En la era digital, la educación enfrenta otro desafío: el poder del algoritmo. Las plataformas educativas, la inteligencia artificial y la hiperconectividad prometen democratizar el conocimiento, pero también introducen nuevas formas de vigilancia, estandarización y dependencia tecnológica.
La tecnología no puede sustituir el sentido pedagógico. Si el aprendizaje se reduce a la repetición de contenidos en línea o a la automatización de la evaluación, el acto educativo se vacía de humanidad.
La digitalización sin reflexión ética puede convertirse en una nueva pedagogía del control, donde el estudiante es un dato y el maestro, un operador técnico.

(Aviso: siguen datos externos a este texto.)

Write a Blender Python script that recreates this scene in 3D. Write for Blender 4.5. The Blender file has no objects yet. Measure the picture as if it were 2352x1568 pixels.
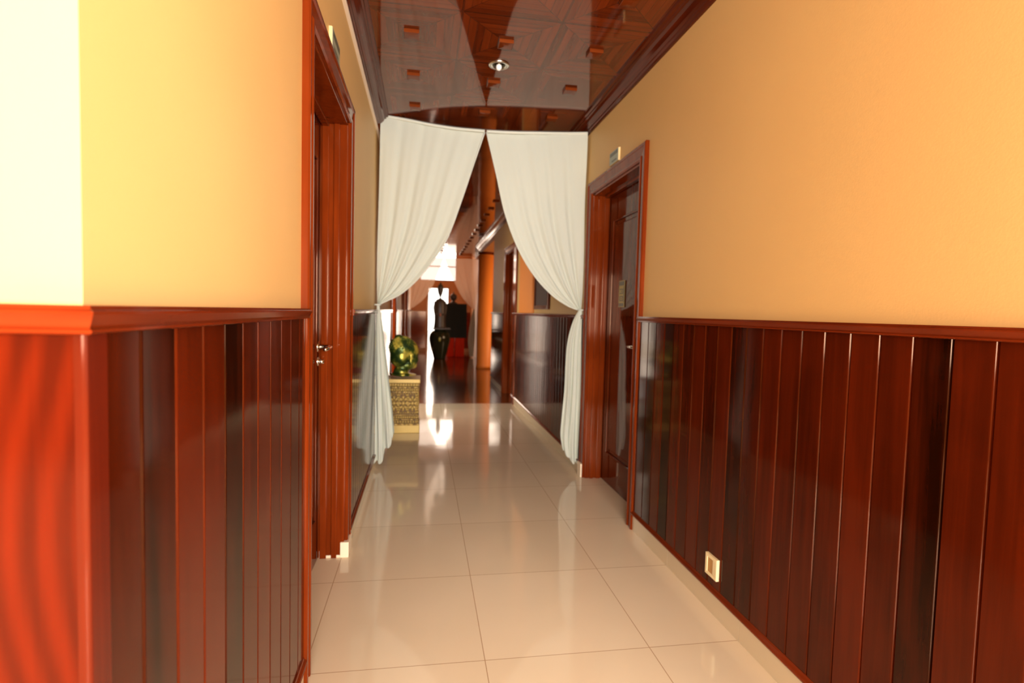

Por eso, el poder de la educación en el siglo XXI debe redefinirse no solo frente al Estado o al mercado, sino frente a las nuevas tecnologías del poder que modelan las mentes y las conductas. La alfabetización digital no puede limitarse al manejo de herramientas, sino que debe incluir la formación del juicio, la sensibilidad y la autonomía moral.
La educación mexicana necesita reinventarse como una cultura del sentido, donde aprender no sea una obligación, sino una experiencia vital. Educar para la esperanza —no la esperanza ingenua, sino la esperanza crítica— significa devolverle al estudiante la posibilidad de imaginar un futuro propio.
El poder de la educación no se mide por los indicadores, sino por su capacidad de construir humanidad. En un país donde la violencia, la desigualdad y la corrupción amenazan la confianza colectiva, la escuela puede ser el último refugio ético. Allí donde todo parece perder valor, el aula aún puede ser el lugar donde se siembre la idea de que otro México es posible.
La educación no cambiará el país de inmediato, pero puede sembrar la conciencia que lo transforme. Ese es su verdadero poder: el de la siembra invisible que germina en el tiempo, el de la palabra que despierta la razón y el afecto.